Tuesday, October 30, 2007

The Grief of Remembering

Last Thursday Anna was fine in the morning, but in the afternoon she was inconsolable. At naptime she cried and cried for no discernible reason. She didn't need anything, and I wasn't trying to make her do anything (like sleep) that she would resist--in fact, she was clinging onto me for dear life, in contrast to her anxious behavior yesterday (more on that in another post).

She just seemed . . . sad. Grieving.

I do believe infants grieve, and our precious child has experienced much loss in her short life. Perhaps it catches up to her unexpectedly, at seemingly peaceful times, as grief does to all of us.

What's a mother to do?

I did all I could do, all any of us can do for each other. I held her tight as she buried her face in my neck and squeezed fistfulls of my shirt and lifted her face and howled to the heavens and pressed against me again as if to climb inside. I told her over and over that I loved her and that I was with her. That it was okay to be sad, that I'm sad too that she's sad and that she can't know her mother in Ethiopia. That I wished we could have met her but I know, I just know like a mom knows, she misses you too. That I'm sorry she had to leave everything she knew but that I would do my best as her mama, that I would always be here, always be her mommy, always love her.

Isshy, isshy, Yegetanesh. Isshy. Okay.

In time her sobbing stopped, her breathing calmed, her body grew heavy and relaxed into deep sleep. She slept in peace and woke in peace, and our broken hearts carried us on through the day, but they remember what was lost. I promise to remember.

5 comments:

Amy said...

I have heard those howls twice in my life from Roman, and I am crying now reading your post and remembering them.

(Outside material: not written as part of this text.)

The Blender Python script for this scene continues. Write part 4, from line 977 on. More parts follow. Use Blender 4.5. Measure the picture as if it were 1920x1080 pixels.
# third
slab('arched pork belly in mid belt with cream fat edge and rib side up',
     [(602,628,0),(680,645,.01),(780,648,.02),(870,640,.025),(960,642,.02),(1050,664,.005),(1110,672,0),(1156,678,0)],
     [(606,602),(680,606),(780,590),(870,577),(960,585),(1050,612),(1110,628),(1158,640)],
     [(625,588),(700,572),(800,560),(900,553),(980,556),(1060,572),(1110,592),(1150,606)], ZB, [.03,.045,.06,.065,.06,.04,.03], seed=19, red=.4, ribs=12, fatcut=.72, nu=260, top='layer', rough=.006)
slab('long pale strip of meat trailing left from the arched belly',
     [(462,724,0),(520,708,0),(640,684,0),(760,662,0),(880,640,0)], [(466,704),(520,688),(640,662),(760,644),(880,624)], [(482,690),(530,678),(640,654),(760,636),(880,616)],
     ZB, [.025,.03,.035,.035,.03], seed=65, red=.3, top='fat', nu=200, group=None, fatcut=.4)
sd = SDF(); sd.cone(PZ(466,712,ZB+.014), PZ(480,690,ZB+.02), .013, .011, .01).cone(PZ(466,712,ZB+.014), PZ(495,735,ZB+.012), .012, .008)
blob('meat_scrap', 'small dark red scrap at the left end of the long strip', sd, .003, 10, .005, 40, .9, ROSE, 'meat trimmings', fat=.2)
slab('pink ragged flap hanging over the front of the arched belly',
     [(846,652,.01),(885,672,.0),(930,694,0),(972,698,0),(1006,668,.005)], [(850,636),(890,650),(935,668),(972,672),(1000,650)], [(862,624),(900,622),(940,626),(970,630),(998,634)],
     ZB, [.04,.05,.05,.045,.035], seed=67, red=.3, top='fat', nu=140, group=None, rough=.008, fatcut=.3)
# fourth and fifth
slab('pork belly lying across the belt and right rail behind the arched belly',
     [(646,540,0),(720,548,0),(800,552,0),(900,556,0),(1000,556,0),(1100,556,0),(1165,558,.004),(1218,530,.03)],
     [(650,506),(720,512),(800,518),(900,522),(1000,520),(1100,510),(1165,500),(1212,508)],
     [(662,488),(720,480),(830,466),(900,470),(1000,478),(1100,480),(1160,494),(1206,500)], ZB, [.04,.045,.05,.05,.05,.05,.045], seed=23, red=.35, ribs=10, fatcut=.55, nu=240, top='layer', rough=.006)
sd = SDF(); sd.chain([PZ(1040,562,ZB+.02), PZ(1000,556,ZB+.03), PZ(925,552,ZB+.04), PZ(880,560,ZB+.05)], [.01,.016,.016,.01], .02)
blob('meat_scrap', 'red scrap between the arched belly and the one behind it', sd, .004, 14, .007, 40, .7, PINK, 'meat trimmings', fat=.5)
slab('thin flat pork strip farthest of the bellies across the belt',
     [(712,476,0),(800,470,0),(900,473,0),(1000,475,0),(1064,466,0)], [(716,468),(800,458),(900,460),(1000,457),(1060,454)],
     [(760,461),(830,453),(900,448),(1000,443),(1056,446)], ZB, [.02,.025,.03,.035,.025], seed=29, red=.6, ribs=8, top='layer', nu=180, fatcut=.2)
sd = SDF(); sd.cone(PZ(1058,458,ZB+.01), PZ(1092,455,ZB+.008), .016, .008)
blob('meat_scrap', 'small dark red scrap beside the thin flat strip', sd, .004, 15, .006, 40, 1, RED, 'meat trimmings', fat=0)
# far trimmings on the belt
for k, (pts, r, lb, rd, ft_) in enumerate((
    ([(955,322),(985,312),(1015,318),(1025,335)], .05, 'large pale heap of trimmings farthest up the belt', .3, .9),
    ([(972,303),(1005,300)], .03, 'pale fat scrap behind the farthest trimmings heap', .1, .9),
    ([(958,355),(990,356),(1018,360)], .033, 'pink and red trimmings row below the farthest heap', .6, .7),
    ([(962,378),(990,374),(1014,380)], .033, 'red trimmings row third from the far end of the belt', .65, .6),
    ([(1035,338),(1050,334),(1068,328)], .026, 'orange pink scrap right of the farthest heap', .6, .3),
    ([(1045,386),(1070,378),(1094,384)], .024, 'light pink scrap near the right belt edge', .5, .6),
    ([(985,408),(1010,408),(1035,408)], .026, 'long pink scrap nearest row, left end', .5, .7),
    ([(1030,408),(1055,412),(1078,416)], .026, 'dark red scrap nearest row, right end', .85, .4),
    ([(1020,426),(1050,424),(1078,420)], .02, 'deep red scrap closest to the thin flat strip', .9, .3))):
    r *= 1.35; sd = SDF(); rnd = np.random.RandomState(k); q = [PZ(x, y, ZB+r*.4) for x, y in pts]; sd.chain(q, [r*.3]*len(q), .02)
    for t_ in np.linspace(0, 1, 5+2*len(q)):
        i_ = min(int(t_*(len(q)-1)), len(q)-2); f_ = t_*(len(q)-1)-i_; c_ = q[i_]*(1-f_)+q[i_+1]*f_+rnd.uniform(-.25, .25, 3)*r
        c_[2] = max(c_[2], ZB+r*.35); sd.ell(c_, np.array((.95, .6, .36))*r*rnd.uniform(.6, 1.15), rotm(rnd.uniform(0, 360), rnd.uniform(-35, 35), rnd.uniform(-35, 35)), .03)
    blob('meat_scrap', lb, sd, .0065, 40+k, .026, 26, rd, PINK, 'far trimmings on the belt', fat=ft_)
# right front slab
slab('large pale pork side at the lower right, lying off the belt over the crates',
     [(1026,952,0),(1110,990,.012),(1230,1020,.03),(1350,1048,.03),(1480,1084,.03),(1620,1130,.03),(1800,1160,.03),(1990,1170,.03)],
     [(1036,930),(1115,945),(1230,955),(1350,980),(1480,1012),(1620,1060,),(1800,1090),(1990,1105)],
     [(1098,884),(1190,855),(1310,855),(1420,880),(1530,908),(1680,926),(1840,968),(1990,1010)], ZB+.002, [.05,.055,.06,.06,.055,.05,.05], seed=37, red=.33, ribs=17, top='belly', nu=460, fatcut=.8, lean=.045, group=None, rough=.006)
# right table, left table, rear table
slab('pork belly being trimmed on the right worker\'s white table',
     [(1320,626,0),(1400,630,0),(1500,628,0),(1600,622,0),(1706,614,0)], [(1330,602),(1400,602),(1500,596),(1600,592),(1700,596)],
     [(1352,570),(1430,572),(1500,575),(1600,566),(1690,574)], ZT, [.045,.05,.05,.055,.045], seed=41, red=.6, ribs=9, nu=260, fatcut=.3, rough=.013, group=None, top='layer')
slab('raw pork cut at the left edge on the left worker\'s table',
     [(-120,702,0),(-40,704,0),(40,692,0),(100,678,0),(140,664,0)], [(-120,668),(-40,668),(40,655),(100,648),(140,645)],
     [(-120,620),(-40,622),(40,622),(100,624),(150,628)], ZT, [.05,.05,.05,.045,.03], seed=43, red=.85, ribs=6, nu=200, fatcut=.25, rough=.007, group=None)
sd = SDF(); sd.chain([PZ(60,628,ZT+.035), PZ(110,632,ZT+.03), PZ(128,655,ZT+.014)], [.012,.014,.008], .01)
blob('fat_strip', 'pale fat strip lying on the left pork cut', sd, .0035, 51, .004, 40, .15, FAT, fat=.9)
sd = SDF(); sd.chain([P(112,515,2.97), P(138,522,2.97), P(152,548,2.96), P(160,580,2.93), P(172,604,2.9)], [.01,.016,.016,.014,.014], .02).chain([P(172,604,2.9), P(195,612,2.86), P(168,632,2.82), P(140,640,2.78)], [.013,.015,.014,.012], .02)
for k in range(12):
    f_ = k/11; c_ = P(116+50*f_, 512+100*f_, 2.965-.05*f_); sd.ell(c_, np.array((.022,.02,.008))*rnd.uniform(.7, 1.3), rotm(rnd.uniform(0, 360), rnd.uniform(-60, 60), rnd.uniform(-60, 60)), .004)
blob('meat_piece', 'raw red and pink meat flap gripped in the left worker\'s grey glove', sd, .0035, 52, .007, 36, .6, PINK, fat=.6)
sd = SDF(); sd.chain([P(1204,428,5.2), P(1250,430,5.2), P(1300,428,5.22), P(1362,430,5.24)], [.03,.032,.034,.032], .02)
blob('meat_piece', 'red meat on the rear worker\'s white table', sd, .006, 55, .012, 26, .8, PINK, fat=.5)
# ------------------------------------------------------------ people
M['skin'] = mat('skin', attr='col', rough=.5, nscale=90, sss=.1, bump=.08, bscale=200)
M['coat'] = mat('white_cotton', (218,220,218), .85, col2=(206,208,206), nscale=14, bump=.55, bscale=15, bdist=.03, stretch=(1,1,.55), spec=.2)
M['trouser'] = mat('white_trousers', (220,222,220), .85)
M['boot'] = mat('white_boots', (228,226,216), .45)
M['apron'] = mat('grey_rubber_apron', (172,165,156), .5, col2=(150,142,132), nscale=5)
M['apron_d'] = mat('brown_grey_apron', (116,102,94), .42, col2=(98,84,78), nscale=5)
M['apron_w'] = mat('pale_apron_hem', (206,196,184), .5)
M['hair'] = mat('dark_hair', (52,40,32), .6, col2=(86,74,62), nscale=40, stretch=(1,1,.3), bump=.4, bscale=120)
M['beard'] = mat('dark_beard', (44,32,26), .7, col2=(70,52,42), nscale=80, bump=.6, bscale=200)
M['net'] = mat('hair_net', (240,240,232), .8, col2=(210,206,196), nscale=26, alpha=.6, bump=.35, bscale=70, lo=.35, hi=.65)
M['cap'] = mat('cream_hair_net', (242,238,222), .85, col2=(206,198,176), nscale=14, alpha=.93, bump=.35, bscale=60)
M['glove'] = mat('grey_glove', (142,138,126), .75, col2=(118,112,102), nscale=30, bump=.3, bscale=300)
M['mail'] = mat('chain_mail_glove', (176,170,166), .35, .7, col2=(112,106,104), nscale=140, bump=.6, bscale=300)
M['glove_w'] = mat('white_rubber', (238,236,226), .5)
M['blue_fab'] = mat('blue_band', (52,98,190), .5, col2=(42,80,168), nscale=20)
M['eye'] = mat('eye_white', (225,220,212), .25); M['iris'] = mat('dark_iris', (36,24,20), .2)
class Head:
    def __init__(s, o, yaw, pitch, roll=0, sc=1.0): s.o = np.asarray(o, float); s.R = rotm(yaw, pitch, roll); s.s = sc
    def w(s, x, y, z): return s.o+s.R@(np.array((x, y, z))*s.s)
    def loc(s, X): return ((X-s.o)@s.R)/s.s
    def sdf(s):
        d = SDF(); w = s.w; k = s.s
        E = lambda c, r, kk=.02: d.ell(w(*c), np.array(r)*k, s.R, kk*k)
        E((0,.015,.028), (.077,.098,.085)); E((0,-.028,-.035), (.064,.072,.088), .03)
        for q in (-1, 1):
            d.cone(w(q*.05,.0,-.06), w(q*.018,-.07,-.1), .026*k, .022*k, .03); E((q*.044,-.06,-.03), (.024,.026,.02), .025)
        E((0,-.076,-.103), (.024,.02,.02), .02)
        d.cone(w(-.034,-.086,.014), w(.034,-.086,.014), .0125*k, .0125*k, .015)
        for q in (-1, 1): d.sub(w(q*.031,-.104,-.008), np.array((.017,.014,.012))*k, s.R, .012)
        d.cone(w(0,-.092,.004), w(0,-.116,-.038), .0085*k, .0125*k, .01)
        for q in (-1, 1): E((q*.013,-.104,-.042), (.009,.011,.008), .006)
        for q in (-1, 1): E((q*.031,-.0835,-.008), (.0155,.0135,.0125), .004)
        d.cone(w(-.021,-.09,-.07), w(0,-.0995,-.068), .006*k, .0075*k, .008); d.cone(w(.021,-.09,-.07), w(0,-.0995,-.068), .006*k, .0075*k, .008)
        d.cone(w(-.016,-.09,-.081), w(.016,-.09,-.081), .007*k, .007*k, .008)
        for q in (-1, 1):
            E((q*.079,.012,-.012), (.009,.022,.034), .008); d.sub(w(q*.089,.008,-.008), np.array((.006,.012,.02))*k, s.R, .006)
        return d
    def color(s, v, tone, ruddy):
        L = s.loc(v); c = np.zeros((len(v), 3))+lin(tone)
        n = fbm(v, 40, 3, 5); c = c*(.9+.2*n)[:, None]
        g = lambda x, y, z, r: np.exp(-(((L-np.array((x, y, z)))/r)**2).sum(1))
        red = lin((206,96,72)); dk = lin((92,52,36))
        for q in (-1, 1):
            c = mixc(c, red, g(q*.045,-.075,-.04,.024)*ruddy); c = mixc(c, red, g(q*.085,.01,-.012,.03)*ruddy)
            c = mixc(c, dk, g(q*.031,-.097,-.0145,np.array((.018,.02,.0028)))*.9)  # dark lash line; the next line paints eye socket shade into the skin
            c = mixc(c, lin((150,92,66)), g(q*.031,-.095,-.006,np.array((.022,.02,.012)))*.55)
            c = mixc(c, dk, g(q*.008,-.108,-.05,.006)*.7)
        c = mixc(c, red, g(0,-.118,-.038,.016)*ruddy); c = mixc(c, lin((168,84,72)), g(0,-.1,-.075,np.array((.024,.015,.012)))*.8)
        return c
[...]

You did exactly as a mama can do.

Anonymous said...

Beautiful post- you are truly a gifted writer!

~Hippie~ said...

Never forget.
Once you can no longer remember what you once knew, everything else becomes hollow.
Grief is part of remembering, and one of the most powerful aspects of it.
Continue to grieve, and I wish you all the best of luck.
Stay strong.

Josh

Chuck and Jenny said...

Wendy, I'm nearly a hysterical mess just reading this. I am absolutely convinced that this is the sleep issue that baby J is having (waking up screaming like he's being tortured and being inconsolable). I just have a feeling that this is his last big step to being fully bonded to us, and the really frustrating part is NO ONE (family wise) believes me! It's just nice to feel validated in reading what sweet baby Anna goes through. Hmm, I might have to work on a post about this.

I know it broke your heart to see her so heartbroken. You're right, we remember. We promise to always remember.

Amy said...

To validate chuck & jenny's (and your!) post, most definitely do infants grieve. Even if not the conscious "I miss what I had," just imagine - entire world turned upside down, those who comforted you are gone, and the more secure or attached they become, the more they will have episodes of crying to the point of inconsolable. Roman had his fits (with spine-shattering howls, like I said, only twice - but many afternoons/nights of sobbing) but now is a well-attached 4 year old.